The material below should be written out in full and exactly; pictures stay out of the copy.

>>>

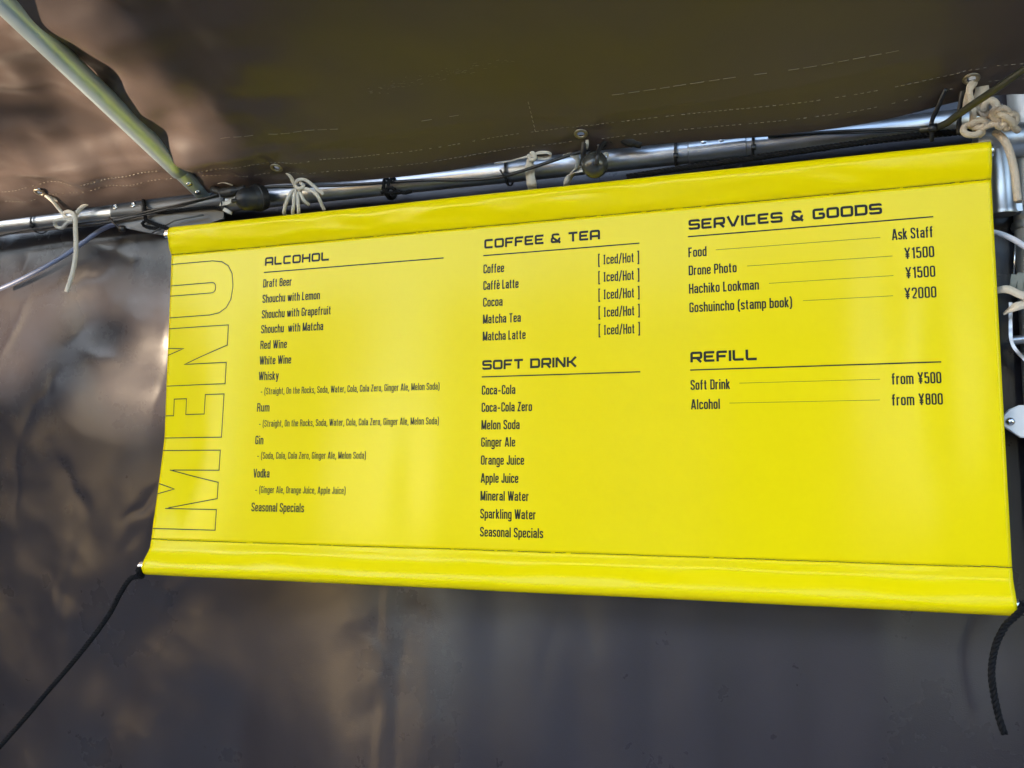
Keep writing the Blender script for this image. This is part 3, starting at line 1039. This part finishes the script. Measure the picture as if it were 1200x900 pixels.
def heading(s, x0, x1, z, cap, ux0, ux1, uz, uth=.0019):
    h = text_mb(s, ORB, x0, x1, z, z, cap, tw, .34, .62).build('heading', M_ink, ban, smooth=False)
    rule_mb(ux0, ux1, uz, uz, uth).build('underline', M_ink, h, smooth=False)
    return h


def item(s, x0, x1, z, cap=0.0141, price=None, leader=None):
    it = text_mb(s, COND, x0, x1, z, z, cap, t, .20, .25).build('menu_line', M_ink, ban, smooth=False)
    if leader:
        rule_mb(leader[0], leader[1], z + .0078, z + .0078, .0006).build('leader_line', M_ink, it, smooth=False)
    if price:
        text_mb(price[0], COND, price[1], price[2], z + price[3], z + price[3], price[4], t, .20, .25).build('price', M_ink, it, smooth=False)
    return it


heading('ALCOHOL', .1906, .3125, 1.9266, .0145, .1892, .5135, 1.9155)
for s, x1, z in [('Draft Beer', .2436, 1.8897), ('Shouchu with Lemon', .2975, 1.8636), ('Shouchu with Grapefruit', .3187, 1.8374), ('Shouchu  with Matcha', .3055, 1.8123),
                 ('Red Wine', .2395, 1.7860), ('White Wine', .2488, 1.7600), ('Whisky', .2268, 1.7342), ('Rum', .2124, 1.6825), ('Gin', .2042, 1.6293), ('Vodka', .2190, 1.5757), ('Seasonal Specials', .2850, 1.5217)]:
    item(s, .1888, x1, z)
LONG = '- (Straight, On the Rocks, Soda, Water, Cola, Cola Zero, Ginger Ale, Melon Soda)'
for s, x1, z in [(LONG, .5105, 1.7104), (LONG, .5105, 1.6575), ('- (Soda, Cola, Cola Zero, Ginger Ale, Melon Soda)', .3895, 1.6056), ('- (Ginger Ale, Orange Juice, Apple Juice)', .3565, 1.5510)]:
    item(s, .1935, x1, z, .0112)

heading('COFFEE & TEA', .5803, .7604, 1.9245, .0147, .5790, .8178, 1.9140)
for s, x1, z in [('Coffee', .6127, 1.8861), ('Caffè Latte', .6357, 1.8604), ('Cocoa', .6106, 1.8346), ('Matcha Tea', .6394, 1.8086), ('Matcha Latte', .6471, 1.7825)]:
    item(s, .5793, x1, z, price=('[ Iced/Hot ]', .7571, .8173, .0005, .0145))
heading('SOFT DRINK', .5790, .7245, 1.7384, .0147, .5785, .8170, 1.7279)
for s, x1, z in [('Coca-Cola', .6316, 1.7008), ('Coca-Cola Zero', .6574, 1.6750), ('Melon Soda', .6386, 1.6488), ('Ginger Ale', .6320, 1.6232), ('Orange Juice', .6458, 1.5966),
                 ('Apple Juice', .6372, 1.5702), ('Mineral Water', .6533, 1.5442), ('Sparkling Water', .6640, 1.5181), ('Seasonal Specials', .6750, 1.4918)]:
    item(s, .5788, x1, z)
heading('SERVICES & GOODS', .8877, 1.1400, 1.9270, .0150, .8865, 1.2005, 1.9176)
item('Food', .8868, .9120, 1.8879, price=('Ask Staff', 1.1503, 1.1995, .0026, .0150), leader=(.9247, 1.1365))
item('Drone Photo', .8868, .9523, 1.8619, price=('¥1500', 1.1643, 1.1997, .0024, .0150), leader=(.9662, 1.1502))
item('Hachiko Lookman', .8868, .9812, 1.8358, price=('¥1500', 1.1645, 1.1999, .0026, .0150), leader=(.9945, 1.1504))
item('Goshuincho (stamp book)', .8868, 1.0238, 1.8091, price=('¥2000', 1.1624, 1.2001, .0022, .0150), leader=(1.0375, 1.1490))
heading('REFILL', .8870, .9768, 1.7386, .0150, .8865, 1.2020, 1.7280)
item('Soft Drink', .8866, .9398, 1.7001, price=('from ¥500', 1.1428, 1.2012, .0004, .0150), leader=(.9523, 1.1291))
item('Alcohol', .8866, .9260, 1.6731, price=('from ¥800', 1.1420, 1.2018, .0001, .0150), leader=(.9385, 1.1280))

# ------------------------------------------------------------------ black ropes
def one(name, mb, m, label, cat, group=None, auto=None):
    o = mb.build(name, m, auto=auto)
    return tag(o, label, cat, group)


mb = MB()
lr = [np.array([XL - .012, yl, RB_Z + .002]), np.array([XL - .012, yl - .0125, RB_Z - .006]), np.array([XL - .014, yl, RB_Z - .016])]
add_twist(mb, lr + pxs([(153, 678, -.034), (140, 697, -.026), (126, 723, -.018), (92, 768, -.006), (56, 810, .0), (22, 850, .004), (-12, 888, .008)]), 0.0044, 0.019)
one('tie_rope', mb, M_rope, 'black twisted rope running down left from the lower left banner rod', 'rope')
mb = MB()
add_twist(mb, [np.array([XR + .006, yr, RB_Z + .004])] + pxs([(1198, 714, -.02), (1190, 722, -.03), (1178, 734, -.036), (1167, 756, -.040), (1162, 786, -.044), (1165, 815, -.046), (1171, 842, -.048), (1177, 860, -.05)]), 0.0042, 0.018)
one('tie_rope', mb, M_rope, 'short black twisted rope end dangling below the lower right banner corner', 'rope')
mb = MB()
add_twist(mb, pxs([(735, 207, .010), (800, 197, .009), (870, 187, .009), (940, 177, .009), (1010, 167, .010), (1070, 159, .011), (1120, 155, .013), (1150, 154, .02), (1215, 151, .03)]), 0.0044, 0.018)
one('lashing_rope', mb, M_rope, 'black twisted rope laced along the right half of the long pipe', 'rope')
mb = MB()
add_twist(mb, pxs([(171, 246, .008), (190, 249, .008), (215, 246, .008), (245, 243, .006), (262, 246, .006)]), 0.0030, 0.014)
add_twist(mb, pxs([(168, 234, .012), (170, 246, .006), (171, 257, .004), (180, 262, .003), (192, 266, .002), (200, 269, .0)]), 0.0034, 0.014)
add_twist(mb, pxs([(171, 258, .004), (167, 262, .006), (172, 266, .01), (186, 268, .01)]), 0.0030, 0.014)
one('lashing_rope', mb, M_rope, 'black knotted rope tying the upper left banner corner to the grey pipe joint', 'rope')
mb = MB()
add_torus(mb, at(455, 221, .018), (1, 0, .1), .016, .0028, 24, 8)
add_torus(mb, at(460, 221, .018), (1, 0, -.2), .016, .0028, 24, 8)
add_twist(mb, pxs([(448, 220, .0), (456, 226, -.003), (466, 225, .0), (475, 226, .006), (482, 224, .012)]), .0032, .013)
add_twist(mb, pxs([(447, 226, .006), (458, 220, -.002), (468, 227, .004)]), .0030, .013)
one('lashing_rope', mb, M_rope, 'small black rope knot on the pipe above the left end of the coffee list', 'rope')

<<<

■ Exercise response
Keep writing the Blender script for this image. This is part 3, starting at line 1039. This part finishes the script. Measure the picture as if it were 1200x900 pixels.
def heading(s, x0, x1, z, cap, ux0, ux1, uz, uth=.0019):
    h = text_mb(s, ORB, x0, x1, z, z, cap, tw, .34, .62).build('heading', M_ink, ban, smooth=False)
    rule_mb(ux0, ux1, uz, uz, uth).build('underline', M_ink, h, smooth=False)
    return h


def item(s, x0, x1, z, cap=0.0141, price=None, leader=None):
    it = text_mb(s, COND, x0, x1, z, z, cap, t, .20, .25).build('menu_line', M_ink, ban, smooth=False)
    if leader:
        rule_mb(leader[0], leader[1], z + .0078, z + .0078, .0006).build('leader_line', M_ink, it, smooth=False)
    if price:
        text_mb(price[0], COND, price[1], price[2], z + price[3], z + price[3], price[4], t, .20, .25).build('price', M_ink, it, smooth=False)
    return it


heading('ALCOHOL', .1906, .3125, 1.9266, .0145, .1892, .5135, 1.9155)
for s, x1, z in [('Draft Beer', .2436, 1.8897), ('Shouchu with Lemon', .2975, 1.8636), ('Shouchu with Grapefruit', .3187, 1.8374), ('Shouchu  with Matcha', .3055, 1.8123),
                 ('Red Wine', .2395, 1.7860), ('White Wine', .2488, 1.7600), ('Whisky', .2268, 1.7342), ('Rum', .2124, 1.6825), ('Gin', .2042, 1.6293), ('Vodka', .2190, 1.5757), ('Seasonal Specials', .2850, 1.5217)]:
    item(s, .1888, x1, z)
LONG = '- (Straight, On the Rocks, Soda, Water, Cola, Cola Zero, Ginger Ale, Melon Soda)'
for s, x1, z in [(LONG, .5105, 1.7104), (LONG, .5105, 1.6575), ('- (Soda, Cola, Cola Zero, Ginger Ale, Melon Soda)', .3895, 1.6056), ('- (Ginger Ale, Orange Juice, Apple Juice)', .3565, 1.5510)]:
    item(s, .1935, x1, z, .0112)

heading('COFFEE & TEA', .5803, .7604, 1.9245, .0147, .5790, .8178, 1.9140)
for s, x1, z in [('Coffee', .6127, 1.8861), ('Caffè Latte', .6357, 1.8604), ('Cocoa', .6106, 1.8346), ('Matcha Tea', .6394, 1.8086), ('Matcha Latte', .6471, 1.7825)]:
    item(s, .5793, x1, z, price=('[ Iced/Hot ]', .7571, .8173, .0005, .0145))
heading('SOFT DRINK', .5790, .7245, 1.7384, .0147, .5785, .8170, 1.7279)
for s, x1, z in [('Coca-Cola', .6316, 1.7008), ('Coca-Cola Zero', .6574, 1.6750), ('Melon Soda', .6386, 1.6488), ('Ginger Ale', .6320, 1.6232), ('Orange Juice', .6458, 1.5966),
                 ('Apple Juice', .6372, 1.5702), ('Mineral Water', .6533, 1.5442), ('Sparkling Water', .6640, 1.5181), ('Seasonal Specials', .6750, 1.4918)]:
    item(s, .5788, x1, z)
heading('SERVICES & GOODS', .8877, 1.1400, 1.9270, .0150, .8865, 1.2005, 1.9176)
item('Food', .8868, .9120, 1.8879, price=('Ask Staff', 1.1503, 1.1995, .0026, .0150), leader=(.9247, 1.1365))
item('Drone Photo', .8868, .9523, 1.8619, price=('¥1500', 1.1643, 1.1997, .0024, .0150), leader=(.9662, 1.1502))
item('Hachiko Lookman', .8868, .9812, 1.8358, price=('¥1500', 1.1645, 1.1999, .0026, .0150), leader=(.9945, 1.1504))
item('Goshuincho (stamp book)', .8868, 1.0238, 1.8091, price=('¥2000', 1.1624, 1.2001, .0022, .0150), leader=(1.0375, 1.1490))
heading('REFILL', .8870, .9768, 1.7386, .0150, .8865, 1.2020, 1.7280)
item('Soft Drink', .8866, .9398, 1.7001, price=('from ¥500', 1.1428, 1.2012, .0004, .0150), leader=(.9523, 1.1291))
item('Alcohol', .8866, .9260, 1.6731, price=('from ¥800', 1.1420, 1.2018, .0001, .0150), leader=(.9385, 1.1280))

# ------------------------------------------------------------------ black ropes
def one(name, mb, m, label, cat, group=None, auto=None):
    o = mb.build(name, m, auto=auto)
    return tag(o, label, cat, group)


mb = MB()
lr = [np.array([XL - .012, yl, RB_Z + .002]), np.array([XL - .012, yl - .0125, RB_Z - .006]), np.array([XL - .014, yl, RB_Z - .016])]
add_twist(mb, lr + pxs([(153, 678, -.034), (140, 697, -.026), (126, 723, -.018), (92, 768, -.006), (56, 810, .0), (22, 850, .004), (-12, 888, .008)]), 0.0044, 0.019)
one('tie_rope', mb, M_rope, 'black twisted rope running down left from the lower left banner rod', 'rope')
mb = MB()
add_twist(mb, [np.array([XR + .006, yr, RB_Z + .004])] + pxs([(1198, 714, -.02), (1190, 722, -.03), (1178, 734, -.036), (1167, 756, -.040), (1162, 786, -.044), (1165, 815, -.046), (1171, 842, -.048), (1177, 860, -.05)]), 0.0042, 0.018)
one('tie_rope', mb, M_rope, 'short black twisted rope end dangling below the lower right banner corner', 'rope')
mb = MB()
add_twist(mb, pxs([(735, 207, .010), (800, 197, .009), (870, 187, .009), (940, 177, .009), (1010, 167, .010), (1070, 159, .011), (1120, 155, .013), (1150, 154, .02), (1215, 151, .03)]), 0.0044, 0.018)
one('lashing_rope', mb, M_rope, 'black twisted rope laced along the right half of the long pipe', 'rope')
mb = MB()
add_twist(mb, pxs([(171, 246, .008), (190, 249, .008), (215, 246, .008), (245, 243, .006), (262, 246, .006)]), 0.0030, 0.014)
add_twist(mb, pxs([(168, 234, .012), (170, 246, .006), (171, 257, .004), (180, 262, .003), (192, 266, .002), (200, 269, .0)]), 0.0034, 0.014)
add_twist(mb, pxs([(171, 258, .004), (167, 262, .006), (172, 266, .01), (186, 268, .01)]), 0.0030, 0.014)
one('lashing_rope', mb, M_rope, 'black knotted rope tying the upper left banner corner to the grey pipe joint', 'rope')
mb = MB()
add_torus(mb, at(455, 221, .018), (1, 0, .1), .016, .0028, 24, 8)
add_torus(mb, at(460, 221, .018), (1, 0, -.2), .016, .0028, 24, 8)
add_twist(mb, pxs([(448, 220, .0), (456, 226, -.003), (466, 225, .0), (475, 226, .006), (482, 224, .012)]), .0032, .013)
add_twist(mb, pxs([(447, 226, .006), (458, 220, -.002), (468, 227, .004)]), .0030, .013)
one('lashing_rope', mb, M_rope, 'small black rope knot on the pipe above the left end of the coffee list', 'rope')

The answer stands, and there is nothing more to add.